Riders to the Sea: Analysis of Major Characters
"Riders to the Sea" is a poignant play set in the harsh environment of the Aran Islands, depicting the tragic lives of a family besieged by the relentless grip of the sea. The central character, Maurya, is an elderly mother who has lost her husband, father-in-law, and four of her six sons to the ocean’s dangers. Her impending despair deepens with the feared loss of her last son, Bartley, who ventures to sell horses at a fair, despite her pleas for him to stay safe. Bartley, the family's youngest son, embodies the struggle between duty and familial love, while Cathleen and Nora, his sisters, reflect contrasting responses to their dire situation—Cathleen takes a pragmatic approach, trying to manage the practicalities of their lives, whereas Nora offers a more sympathetic and respectful perspective toward their mother’s grief.
Through Maurya’s evolution, the audience witnesses her transformation from a woman plagued by loss to one who finds a semblance of peace after acknowledging her family's fate. The characters encapsulate the tension between hope and despair, duty and emotional response, portraying the resilience of the human spirit amid overwhelming tragedy. "Riders to the Sea" thus serves as a haunting exploration of grief, loss, and acceptance within the context of a family deeply entwined with the unforgiving elements of nature.
Riders to the Sea: Analysis of Major Characters
Author: John Millington Synge
First published: 1903
Genre: Play
Locale: An island off the western coast of Ireland
Plot: Tragedy
Time: The late nineteenth and early twentieth centuries
Maurya (MOY-ruh), an old peasant woman living on one of the Aran Islands at the mouth of Galway Bay on the western coast of Ireland, a wild, desolate, impoverished area.
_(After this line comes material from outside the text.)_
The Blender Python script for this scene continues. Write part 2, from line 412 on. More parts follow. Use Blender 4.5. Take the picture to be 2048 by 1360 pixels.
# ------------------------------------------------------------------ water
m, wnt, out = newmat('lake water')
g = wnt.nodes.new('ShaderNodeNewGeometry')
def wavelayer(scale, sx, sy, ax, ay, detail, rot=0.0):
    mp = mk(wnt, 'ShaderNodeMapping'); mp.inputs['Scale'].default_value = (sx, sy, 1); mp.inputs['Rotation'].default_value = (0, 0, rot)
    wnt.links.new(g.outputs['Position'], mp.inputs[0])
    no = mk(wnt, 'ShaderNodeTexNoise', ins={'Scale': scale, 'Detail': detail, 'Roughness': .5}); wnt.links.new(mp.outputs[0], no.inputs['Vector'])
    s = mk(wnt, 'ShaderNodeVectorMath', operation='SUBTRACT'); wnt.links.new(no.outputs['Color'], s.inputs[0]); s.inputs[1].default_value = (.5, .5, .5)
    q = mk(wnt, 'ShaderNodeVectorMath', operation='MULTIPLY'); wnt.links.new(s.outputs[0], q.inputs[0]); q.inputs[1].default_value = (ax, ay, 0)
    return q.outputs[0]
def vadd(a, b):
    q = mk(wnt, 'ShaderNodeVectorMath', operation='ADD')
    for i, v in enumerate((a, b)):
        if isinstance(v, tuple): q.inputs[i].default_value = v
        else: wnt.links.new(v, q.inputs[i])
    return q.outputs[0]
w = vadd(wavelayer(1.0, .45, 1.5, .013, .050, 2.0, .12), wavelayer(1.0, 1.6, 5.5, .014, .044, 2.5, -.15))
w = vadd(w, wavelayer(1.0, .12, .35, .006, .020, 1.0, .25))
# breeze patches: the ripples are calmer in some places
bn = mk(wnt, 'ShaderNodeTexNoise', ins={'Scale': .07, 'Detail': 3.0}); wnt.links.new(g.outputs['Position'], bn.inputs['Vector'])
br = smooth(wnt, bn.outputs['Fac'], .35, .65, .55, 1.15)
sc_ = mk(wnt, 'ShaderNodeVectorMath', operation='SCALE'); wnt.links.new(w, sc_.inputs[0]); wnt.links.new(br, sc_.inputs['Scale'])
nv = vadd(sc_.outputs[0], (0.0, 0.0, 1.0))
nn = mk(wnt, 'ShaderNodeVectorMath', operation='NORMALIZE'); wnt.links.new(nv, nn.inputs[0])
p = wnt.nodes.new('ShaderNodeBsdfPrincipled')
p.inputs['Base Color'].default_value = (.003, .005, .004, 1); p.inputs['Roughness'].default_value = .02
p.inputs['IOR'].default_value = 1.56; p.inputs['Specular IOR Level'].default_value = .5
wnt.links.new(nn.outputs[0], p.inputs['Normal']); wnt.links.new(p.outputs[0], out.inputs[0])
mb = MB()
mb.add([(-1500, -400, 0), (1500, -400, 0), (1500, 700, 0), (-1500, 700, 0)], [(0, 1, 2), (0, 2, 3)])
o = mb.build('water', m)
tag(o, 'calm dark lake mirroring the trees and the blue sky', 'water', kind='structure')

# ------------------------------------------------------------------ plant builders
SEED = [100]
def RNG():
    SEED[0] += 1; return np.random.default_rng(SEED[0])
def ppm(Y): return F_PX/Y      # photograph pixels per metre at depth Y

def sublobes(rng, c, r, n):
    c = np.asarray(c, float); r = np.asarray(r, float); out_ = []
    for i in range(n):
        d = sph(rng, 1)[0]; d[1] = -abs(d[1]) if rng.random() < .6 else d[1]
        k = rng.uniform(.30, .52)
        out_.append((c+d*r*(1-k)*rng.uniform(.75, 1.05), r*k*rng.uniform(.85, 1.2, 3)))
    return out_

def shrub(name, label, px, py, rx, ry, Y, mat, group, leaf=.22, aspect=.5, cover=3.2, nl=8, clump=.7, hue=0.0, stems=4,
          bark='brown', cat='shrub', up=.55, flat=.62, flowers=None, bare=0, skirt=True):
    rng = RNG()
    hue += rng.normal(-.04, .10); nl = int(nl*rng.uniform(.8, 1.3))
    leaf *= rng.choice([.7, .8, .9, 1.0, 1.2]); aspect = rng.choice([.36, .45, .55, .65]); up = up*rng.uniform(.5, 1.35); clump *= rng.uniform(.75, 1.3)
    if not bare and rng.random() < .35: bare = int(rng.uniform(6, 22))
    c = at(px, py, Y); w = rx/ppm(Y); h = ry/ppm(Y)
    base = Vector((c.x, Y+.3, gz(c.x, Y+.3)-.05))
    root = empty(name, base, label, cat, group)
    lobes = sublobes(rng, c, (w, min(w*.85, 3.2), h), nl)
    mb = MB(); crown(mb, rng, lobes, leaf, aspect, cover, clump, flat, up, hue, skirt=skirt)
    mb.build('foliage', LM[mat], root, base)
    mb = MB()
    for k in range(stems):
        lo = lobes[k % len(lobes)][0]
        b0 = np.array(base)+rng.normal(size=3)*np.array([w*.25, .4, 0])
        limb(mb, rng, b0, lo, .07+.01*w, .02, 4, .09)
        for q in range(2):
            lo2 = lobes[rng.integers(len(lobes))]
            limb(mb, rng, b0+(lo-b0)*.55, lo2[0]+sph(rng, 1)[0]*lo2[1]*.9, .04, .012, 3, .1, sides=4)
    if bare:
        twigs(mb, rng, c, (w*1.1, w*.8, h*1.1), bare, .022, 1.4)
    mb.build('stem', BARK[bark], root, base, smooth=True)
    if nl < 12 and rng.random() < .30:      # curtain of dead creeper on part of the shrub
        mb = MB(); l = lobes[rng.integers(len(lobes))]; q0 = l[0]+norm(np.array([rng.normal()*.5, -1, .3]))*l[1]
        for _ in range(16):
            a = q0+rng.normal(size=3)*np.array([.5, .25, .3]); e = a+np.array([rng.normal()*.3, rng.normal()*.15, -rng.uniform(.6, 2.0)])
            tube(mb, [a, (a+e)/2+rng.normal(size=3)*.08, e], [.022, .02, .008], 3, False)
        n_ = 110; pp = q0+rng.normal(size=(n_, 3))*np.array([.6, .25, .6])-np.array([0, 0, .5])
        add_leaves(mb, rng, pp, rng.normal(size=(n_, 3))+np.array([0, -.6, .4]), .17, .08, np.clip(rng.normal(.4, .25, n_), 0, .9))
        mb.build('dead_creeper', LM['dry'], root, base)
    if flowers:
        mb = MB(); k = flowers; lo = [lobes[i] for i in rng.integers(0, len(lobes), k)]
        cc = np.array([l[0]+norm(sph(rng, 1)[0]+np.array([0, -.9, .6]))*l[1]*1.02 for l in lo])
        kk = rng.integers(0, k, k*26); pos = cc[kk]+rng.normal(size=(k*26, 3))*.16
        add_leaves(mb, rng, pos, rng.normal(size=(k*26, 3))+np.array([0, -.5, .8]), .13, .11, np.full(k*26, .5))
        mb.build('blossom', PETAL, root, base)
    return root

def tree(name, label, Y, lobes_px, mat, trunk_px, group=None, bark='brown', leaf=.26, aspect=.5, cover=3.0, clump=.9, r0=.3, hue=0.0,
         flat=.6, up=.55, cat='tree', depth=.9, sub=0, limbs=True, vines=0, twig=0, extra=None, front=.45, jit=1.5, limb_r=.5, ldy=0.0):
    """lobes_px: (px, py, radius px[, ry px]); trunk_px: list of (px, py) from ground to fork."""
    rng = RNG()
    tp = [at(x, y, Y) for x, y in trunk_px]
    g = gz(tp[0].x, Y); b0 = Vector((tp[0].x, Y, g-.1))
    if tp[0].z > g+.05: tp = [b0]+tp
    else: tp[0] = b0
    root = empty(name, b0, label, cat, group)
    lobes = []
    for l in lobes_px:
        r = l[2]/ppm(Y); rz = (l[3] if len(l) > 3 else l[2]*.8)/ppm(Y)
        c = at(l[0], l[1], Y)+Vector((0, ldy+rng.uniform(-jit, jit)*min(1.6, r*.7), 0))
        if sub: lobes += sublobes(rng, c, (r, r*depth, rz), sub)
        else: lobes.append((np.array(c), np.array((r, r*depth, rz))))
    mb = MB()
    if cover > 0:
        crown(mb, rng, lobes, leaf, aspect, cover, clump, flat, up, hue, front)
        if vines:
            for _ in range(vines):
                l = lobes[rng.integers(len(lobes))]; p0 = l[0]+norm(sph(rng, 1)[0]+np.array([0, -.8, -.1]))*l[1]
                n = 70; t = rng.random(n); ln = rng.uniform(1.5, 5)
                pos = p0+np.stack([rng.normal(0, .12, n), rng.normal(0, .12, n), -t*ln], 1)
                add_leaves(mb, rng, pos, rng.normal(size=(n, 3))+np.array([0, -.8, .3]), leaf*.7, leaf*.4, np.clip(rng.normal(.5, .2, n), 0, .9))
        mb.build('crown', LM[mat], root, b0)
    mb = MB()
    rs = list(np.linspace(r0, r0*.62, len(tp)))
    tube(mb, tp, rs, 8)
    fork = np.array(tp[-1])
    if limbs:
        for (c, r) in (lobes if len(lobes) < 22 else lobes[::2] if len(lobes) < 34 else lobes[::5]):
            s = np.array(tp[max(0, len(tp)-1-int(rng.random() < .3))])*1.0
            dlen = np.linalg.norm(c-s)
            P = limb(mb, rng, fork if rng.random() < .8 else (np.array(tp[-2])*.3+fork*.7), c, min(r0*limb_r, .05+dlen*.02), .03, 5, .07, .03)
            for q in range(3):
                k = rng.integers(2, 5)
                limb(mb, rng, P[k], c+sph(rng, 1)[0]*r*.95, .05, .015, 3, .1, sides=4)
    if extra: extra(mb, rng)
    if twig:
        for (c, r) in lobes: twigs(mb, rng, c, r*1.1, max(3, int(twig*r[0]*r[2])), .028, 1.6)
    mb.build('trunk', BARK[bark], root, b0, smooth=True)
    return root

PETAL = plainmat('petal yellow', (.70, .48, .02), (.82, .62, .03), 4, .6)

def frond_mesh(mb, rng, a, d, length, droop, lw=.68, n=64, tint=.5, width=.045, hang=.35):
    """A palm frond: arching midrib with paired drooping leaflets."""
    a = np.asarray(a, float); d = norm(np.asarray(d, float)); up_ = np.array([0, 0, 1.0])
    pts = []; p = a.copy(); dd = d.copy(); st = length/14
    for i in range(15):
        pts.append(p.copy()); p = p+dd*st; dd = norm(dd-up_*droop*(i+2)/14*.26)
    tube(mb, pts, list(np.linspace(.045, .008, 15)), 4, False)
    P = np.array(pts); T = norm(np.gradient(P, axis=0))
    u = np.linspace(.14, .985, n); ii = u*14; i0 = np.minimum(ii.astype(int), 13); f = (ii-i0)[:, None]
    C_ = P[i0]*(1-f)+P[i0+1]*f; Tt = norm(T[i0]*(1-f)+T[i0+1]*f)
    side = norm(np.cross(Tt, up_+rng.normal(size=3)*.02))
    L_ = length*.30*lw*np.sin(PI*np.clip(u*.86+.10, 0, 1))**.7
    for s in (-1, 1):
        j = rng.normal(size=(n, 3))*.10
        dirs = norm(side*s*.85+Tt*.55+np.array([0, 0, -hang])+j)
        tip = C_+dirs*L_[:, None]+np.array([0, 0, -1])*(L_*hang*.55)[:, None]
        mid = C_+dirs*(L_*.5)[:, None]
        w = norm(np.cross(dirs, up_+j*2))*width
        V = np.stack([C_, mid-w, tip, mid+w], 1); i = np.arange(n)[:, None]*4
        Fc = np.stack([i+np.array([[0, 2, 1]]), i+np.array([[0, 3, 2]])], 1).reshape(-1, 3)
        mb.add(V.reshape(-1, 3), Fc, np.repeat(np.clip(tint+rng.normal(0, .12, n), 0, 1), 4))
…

She has reared six sons, four of whom are known to be dead, as are her husband and her husband's father—all from the ravages of the sea, whose fierce tides and winds make life difficult and dangerous. She is afraid that Michael, the next from youngest son, who has been absent unexpectedly for some time, is drowned also, and she tries to dissuade her last son, Bartley, from crossing over the tumultuous sea to sell two horses at the fair on the mainland. Twice unable to give him a journey's blessing, she has a vision foretelling his death. When her two daughters, after identifying as Michael's some clothes found on a drowned body, inform her of Michael's death, she recites the list of the others' deaths and the circumstances. As she is being persuaded that he is dead, villagers enter to announce the death of her last son, Bartley, who was knocked into the sea by his pony. Instead of becoming bitter and angry, Maurya recognizes that the sea can do no more to harm her, because she has lost all her men. There is an end to anxiety and a beginning of peace for her, though there will be little to eat. She realizes that she will not long survive these deaths. Maurya's nobility and maturity of spirit enable her to see the good in all of her men now being together. She sprinkles Holy Water over the dead Bartley and asks God's mercy on the souls of her men, on her own, and, generously, on the souls of everyone left living in the world.
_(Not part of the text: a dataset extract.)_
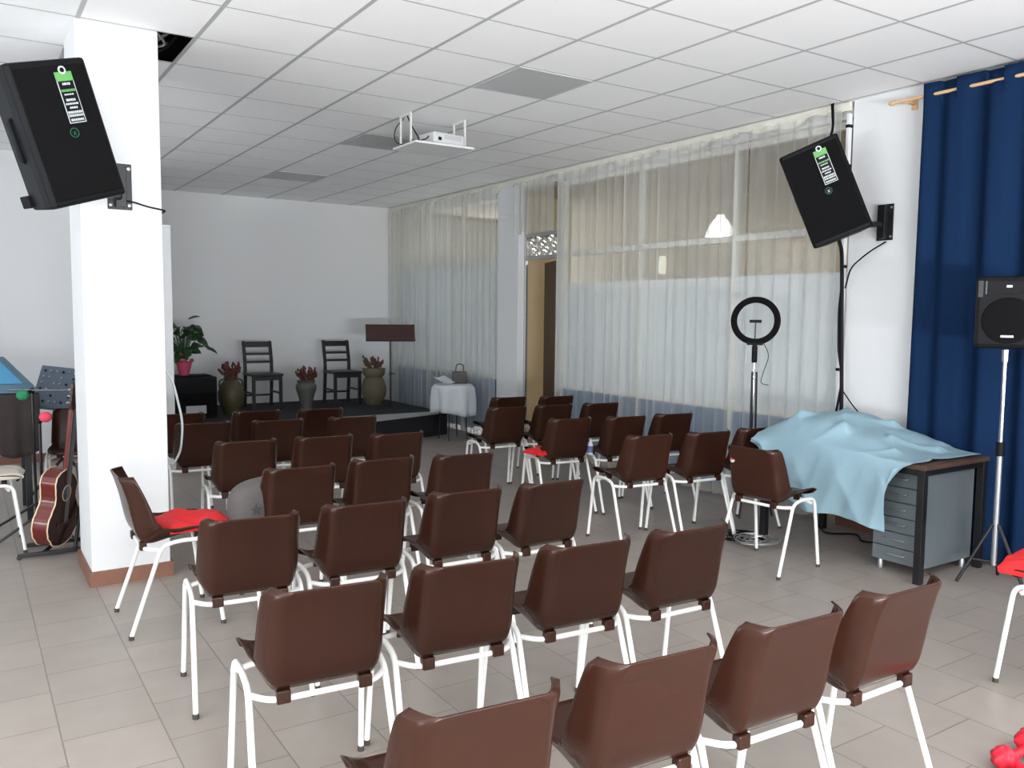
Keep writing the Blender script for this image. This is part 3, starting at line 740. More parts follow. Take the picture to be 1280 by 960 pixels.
# ------------------------------------------------------------------ wall loudspeakers
def wall_speaker(label, face_center, ndir, lean_vec, lean, Wd, Ht, Dp):
    N = Vector(ndir).normalized(); Lv = Vector(lean_vec).normalized(); Lv = (Lv - N*Lv.dot(N)).normalized()
    U0 = N.cross(Lv); U0 = U0 if U0.z > 0 else -U0
    U = (U0*math.cos(lean) + Lv*math.sin(lean)).normalized()
    X = (-N).cross(U).normalized()            # local +x with local -y = N, local z = U
    m = Matrix.Identity(4)
    for i in range(3): m[i][0], m[i][1], m[i][2] = X[i], -N[i], U[i]
    t = thing('loudspeaker', label, 'speaker', face_center, 0, 'tilted black loudspeakers mounted high')
    t.rotation_euler = m.to_euler()
    w, h, dp = Wd/2, Ht/2, Dp
    plan = [(-w, .012), (-w+.02, -.004), (w-.02, -.004), (w, .012), (w-.01, .09), (w*.62, dp), (-w*.62, dp), (-w+.01, .09)]
    MB().prism([(x, y) for x, y in plan], Ht, Matrix.Translation((0, 0, -h))).build('cabinet', M['black'], t, smooth=False, bevel=.014)
    MB().box((-w+.022, -.009, -h+.03), (w-.022, .004, h-.03)).build('grille', M['grille'], t, smooth=False, bevel=.004)
    for s in (-1, 1):
        MB().tube(fillet([(s*(w-.04), .16, -.10), (s*(w-.012), .15, -.09), (s*(w-.012), .15, .09), (s*(w-.04), .16, .10)], .02), .012, 8).build('handle', M['black'], t)
    for s in (-1, 1):
        for zz in (-1, 1): MB().box((s*(w*.72)-.02, dp-.06, zz*h*.86-.03), (s*(w*.72)+.02, dp+.012, zz*h*.86+.03)).build('bumper', M['black'], t, smooth=False, bevel=.006)
    # front label: a green headed tag with rows of white print, and the round emblem
    lx, lz = w*.28, h-.06; lw, lh = .085, .235
    y0 = -.0105
    MB().box((lx-lw/2, y0, lz-lh), (lx+lw/2, y0+.0015, lz)).build('label_border', M['whiteprint'], t, smooth=False)
    MB().box((lx-lw/2+.004, y0-.0008, lz-lh+.004), (lx+lw/2-.004, y0, lz-.004)).build('label_panel', M['black'], t, smooth=False)
    MB().box((lx-lw/2, y0-.0012, lz-.042), (lx+lw/2, y0, lz)).build('label_header', M['green'], t, smooth=False)
    g = MB().lathe([(0, 0), (.019, 0), (.019, .002), (0, .002)], (0, 0, 0), 20, Matrix.Rotation(R(90), 4, 'X')).build('label_tab', M['whiteprint'], t, mtx=Matrix.Translation((lx, y0+.0005, lz+.008)))
    MB().lathe([(0, 0), (.011, 0), (.011, .001), (0, .001)], (0, 0, 0), 16, Matrix.Rotation(R(90), 4, 'X')).build('label_dot', M['black'], g, mtx=Matrix.Translation((lx, y0-.0015, lz+.008)))
    rows = [(.055, .030, 'whiteprint', .010), (.085, .056, 'green', .016), (.103, .040, 'whiteprint', .006), (.128, .040, 'whiteprint', .012), (.146, .052, 'whiteprint', .008), (.164, .030, 'whiteprint', .008), (.185, .058, 'whiteprint', .012), (.200, .060, 'whiteprint', .010), (.220, .050, 'whiteprint', .010)]
    for dz, ww, mm, hh in rows:
        ww = min(.072, ww*1.3); hh = min(hh*1.1, .011); x = -ww/2; ln = MB()
        rnd = random.Random(int(dz*1000))
        while x < ww/2 - .004:
            q = rnd.uniform(.005, .012); ln.box((lx+x, y0-.0018, lz-dz-hh/2), (lx+min(ww/2, x+q), y0-.0006, lz-dz+hh/2)); x += q + .0022
        ln.build('print_line', M[mm], t, smooth=False)
    for z in (.118, .172, .208): pass
    em = MB().lathe([(.019, 0), (.023, 0), (.023, .002), (.019, .002), (.019, 0)], (0, 0, 0), 28, Matrix.Rotation(R(90), 4, 'X')).build('emblem_ring', M['teal'], t, mtx=Matrix.Translation((w*.10, y0+.001, -.005)))
    e2 = MB(); ez = -.005; ex = w*.10
    e2.tube([(ex+.002, y0-.001, ez+.009), (ex+.0021, y0-.001, ez+.0091)], .0035, 8)
    e2.tube([(ex-.009, y0-.001, ez+.004), (ex, y0-.001, ez+.002), (ex+.009, y0-.001, ez+.004)], .002, 6)
    e2.tube([(ex, y0-.001, ez+.003), (ex-.001, y0-.001, ez-.004), (ex-.007, y0-.001, ez-.011)], .0022, 6)
    e2.tube([(ex-.001, y0-.001, ez-.004), (ex+.005, y0-.001, ez-.006), (ex+.004, y0-.001, ez-.012)], .0022, 6)
    e2.build('emblem_figure', M['whiteprint'] if 'right' in label else M['teal'], em)
    return t, m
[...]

Bartley, the youngest of six sons, now the sole support of the household. He earns income by riding horses into the sea to the steamer anchored far offshore, so that they can be sold at the mainland fair. Preoccupied with practical exigencies, he ignores his mother's request that he not go to sea, being the last surviving male of the family. He nevertheless asks God's blessing on the family and rides off on the red mare, leading the pony. His mother foretells his death and omits the giving of a blessing to him, an omission considered bad luck. When his mother subsequently stands on the path trying in vain to say the blessing, he gives her his blessing.
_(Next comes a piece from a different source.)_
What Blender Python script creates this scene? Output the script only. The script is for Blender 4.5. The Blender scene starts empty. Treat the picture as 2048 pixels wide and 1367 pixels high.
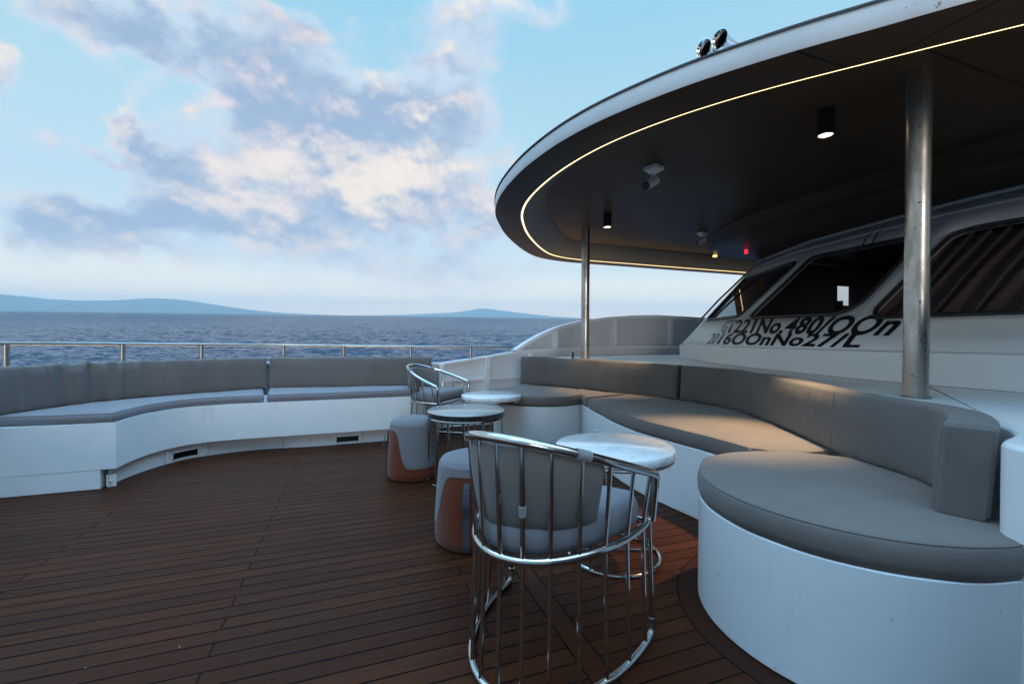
import bpy, bmesh, math, random
import numpy as np
from mathutils import Vector, Matrix
from mathutils.geometry import delaunay_2d_cdt
random.seed(4)
rng = np.random.default_rng(7)
SC = bpy.context.scene
COL = SC.collection
R = math.radians

# ------------------------------------------------------------------ camera, sky, sun, exposure
# boat frame: deck is z = 0, x to the right, y away from the viewer; the boat is pitched a little on the swell at the end
HC = 1.1
PITCH, ROLL = 0.00747, 0.006
cam = bpy.data.cameras.new('camera')
cam.lens, cam.sensor_width, cam.sensor_fit = 15.293, 36, 'HORIZONTAL'
cam.clip_start, cam.clip_end = 0.05, 200000
camo = bpy.data.objects.new('camera', cam)
COL.objects.link(camo)
camo.matrix_world = Matrix.Translation((0, 0, HC)) @ Matrix.Rotation(math.pi / 2 - PITCH, 4, 'X') @ Matrix.Rotation(ROLL, 4, 'Z')
SC.camera = camo

SUN_EL, SUN_AZ = 7.0, 172.0            # degrees; azimuth clockwise from the view direction
SC.view_settings.view_transform = 'Standard'
SC.view_settings.look = 'None'
SC.view_settings.exposure = 0.6
SC.view_settings.gamma = 1.0
SC.cycles.use_denoising = True
SC.cycles.max_bounces = 8
SC.cycles.diffuse_bounces = 4
SC.cycles.glossy_bounces = 4
SC.cycles.transparent_max_bounces = 12
SC.cycles.volume_bounces = 0
SC.cycles.caustics_reflective = False
SC.cycles.caustics_refractive = False
SC.cycles.sample_clamp_indirect = 4


class NT:
    """small helper to write node trees"""
    def __init__(self, tree):
        self.t = tree
        self.n = tree.nodes
        self.l = tree.links

    def node(self, typ, **kw):
        n = self.n.new(typ)
        for k, v in kw.items():
            setattr(n, k, v)
        return n

    def put(self, sock, v):
        if isinstance(v, bpy.types.NodeSocket):
            self.l.new(v, sock)
        elif v is not None:
            if sock.type == 'RGBA' and not isinstance(v, (int, float)) and len(v) == 3:
                v = (*v, 1)
            sock.default_value = v

    def m(self, op, a, b=None, c=None, clamp=False):
        n = self.node('ShaderNodeMath', operation=op, use_clamp=clamp)
        for i, v in enumerate((a, b, c)):
            if v is not None:
                self.put(n.inputs[i], v)
        return n.outputs[0]

    def v(self, op, a, b=None, scale=None):
        n = self.node('ShaderNodeVectorMath', operation=op)
        self.put(n.inputs[0], a)
        if b is not None:
            self.put(n.inputs[1], b)
        if scale is not None:
            self.put(n.inputs['Scale'], scale)
        return n.outputs['Value'] if op in ('DOT_PRODUCT', 'LENGTH', 'DISTANCE') else n.outputs[0]

    def mix(self, f, a, b, mode='MIX'):
        n = self.node('ShaderNodeMix', data_type='RGBA', blend_type=mode)
        self.put(n.inputs[0], f)
        self.put(n.inputs[6], a)
        self.put(n.inputs[7], b)
        return n.outputs[2]

    def noise(self, vec, scale, detail=4, rough=.5, dist=0, dims='3D', typ='FBM'):
        n = self.node('ShaderNodeTexNoise', noise_dimensions=dims)
        if vec is not None:
            self.l.new(vec, n.inputs['Vector'])
        n.inputs['Scale'].default_value = scale
        n.inputs['Detail'].default_value = detail
        n.inputs['Roughness'].default_value = rough
        n.inputs['Distortion'].default_value = dist
        return n.outputs[0]

    def ramp(self, f, stops, interp='LINEAR'):
        n = self.node('ShaderNodeValToRGB')
        n.color_ramp.interpolation = interp
        el = n.color_ramp.elements
        while len(el) > 1:
            el.remove(el[-1])
        for i, (p, c) in enumerate(stops):
            e = el[0] if i == 0 else el.new(p)
            e.position = p
            e.color = (*c, 1) if not isinstance(c, (int, float)) else (c, c, c, 1)
        self.put(n.inputs[0], f)
        return n.outputs[0]

    def smooth(self, x, lo, hi):
        n = self.node('ShaderNodeMapRange', interpolation_type='SMOOTHSTEP')
        self.put(n.inputs[0], x)
        n.inputs[1].default_value, n.inputs[2].default_value = lo, hi
        n.inputs[3].default_value, n.inputs[4].default_value = 0, 1
        return n.outputs[0]

    def sep(self, v):
        n = self.node('ShaderNodeSeparateXYZ')
        self.l.new(v, n.inputs[0])
        return n.outputs

    def comb(self, x, y, z=0.0):
        n = self.node('ShaderNodeCombineXYZ')
        for i, q in enumerate((x, y, z)):
            self.put(n.inputs[i], q)
        return n.outputs[0]


W = bpy.data.worlds.new('World')
SC.world = W
W.use_nodes = True
W.node_tree.nodes.clear()
k = NT(W.node_tree)
tc = k.node('ShaderNodeTexCoord').outputs['Generated']
d = k.v('NORMALIZE', tc)
dx, dy, dz = k.sep(d)
sky = k.node('ShaderNodeTexSky', sky_type='NISHITA', sun_disc=False)
sky.sun_elevation, sky.sun_rotation = R(SUN_EL), R(SUN_AZ)
sky.altitude = 0
sky.air_density, sky.dust_density, sky.ozone_density = 1.0, 0.6, 2.0
az = k.m('MULTIPLY', k.m('ARCTAN2', dx, dy), 57.29578)
el = k.m('MULTIPLY', k.m('ARCSINE', dz), 57.29578)
uv = k.comb(az, el, 0)
# clear sky: blue overhead, pale towards the horizon (values in the units of the physical sky)
clear = k.ramp(k.m('DIVIDE', el, 90.0, clamp=True), [(0, (20.0, 13.5, 6.8)), (.033, (10.6, 9.0, 6.6)), (.067, (6.0, 6.6, 6.6)), (.13, (4.1, 5.55, 6.3)), (.22, (3.5, 5.3, 6.2)), (.36, (2.5, 4.7, 6.1)), (.6, (1.3, 3.3, 5.6)), (1, (1.2, 3.0, 5.4))])
clear = k.mix(.08, clear, k.mix(1.0, sky.outputs[0], (.9, .9, .9), 'MULTIPLY'))
# cloud field: soft masses where the photograph's sky has them, broken up by noise on a flat cloud layer
inv = k.m('DIVIDE', 1.0, k.m('ADD', k.m('MAXIMUM', dz, 0.0), 0.16))
lay = k.comb(k.m('MULTIPLY', dx, inv), k.m('MULTIPLY', dy, inv), 0)
warp = k.noise(d, 5.0, 3, .6)
wv = k.node('ShaderNodeTexNoise')
k.l.new(d, wv.inputs['Vector'])
wv.inputs['Scale'].default_value = 9.0
wv.inputs['Detail'].default_value = 5
wv.inputs['Roughness'].default_value = .6
wcol = k.v('SUBTRACT', wv.outputs['Color'], (.5, .5, .5))
uvw = k.v('ADD', uv, k.v('MULTIPLY', wcol, (13., 8., 0.)))


def blobs(lst):
    tot = None
    for a, e, sa, se, w in lst:
        q = k.v('MULTIPLY', k.v('SUBTRACT', uvw, (a, e, 0)), (1 / sa, 1 / se, 0))
        g = k.m('EXPONENT', k.m('MULTIPLY', k.v('DOT_PRODUCT', q, q), -1.0))
        tot = k.m('MULTIPLY', g, w) if tot is None else k.m('MULTIPLY_ADD', g, w, tot)
    return tot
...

Cathleen, a daughter about twenty years old. As the older of two sisters, she takes the lead in expressing concern and making arrangements. She sympathizes with her brother's need to go to sea and criticizes her mother for repeatedly trying to stop him and for not giving him a blessing. She sends Maurya with some bread to give him. Cathleen is effective in dealing with practical details, as when she identifies some clothes as belonging to her other brother, Michael, drowned nine days earlier. Cathleen is matter-of-fact and impatient with her mother's lamentations and visions, telling Maurya of the evidence of Michael's death. Filled with life herself, she sees her mother as old, broken, and lamenting excessively. Cathleen stands in sharp contrast to her mother's deep, powerful, and mature emotions.
Nora, a young girl, another of Maurya's daughters. Her main function in the play is to talk with Cathleen and enable the exposition of background and commentary on the action. She speaks more respectfully to her mother than does Cathleen and with pity about her dead brother.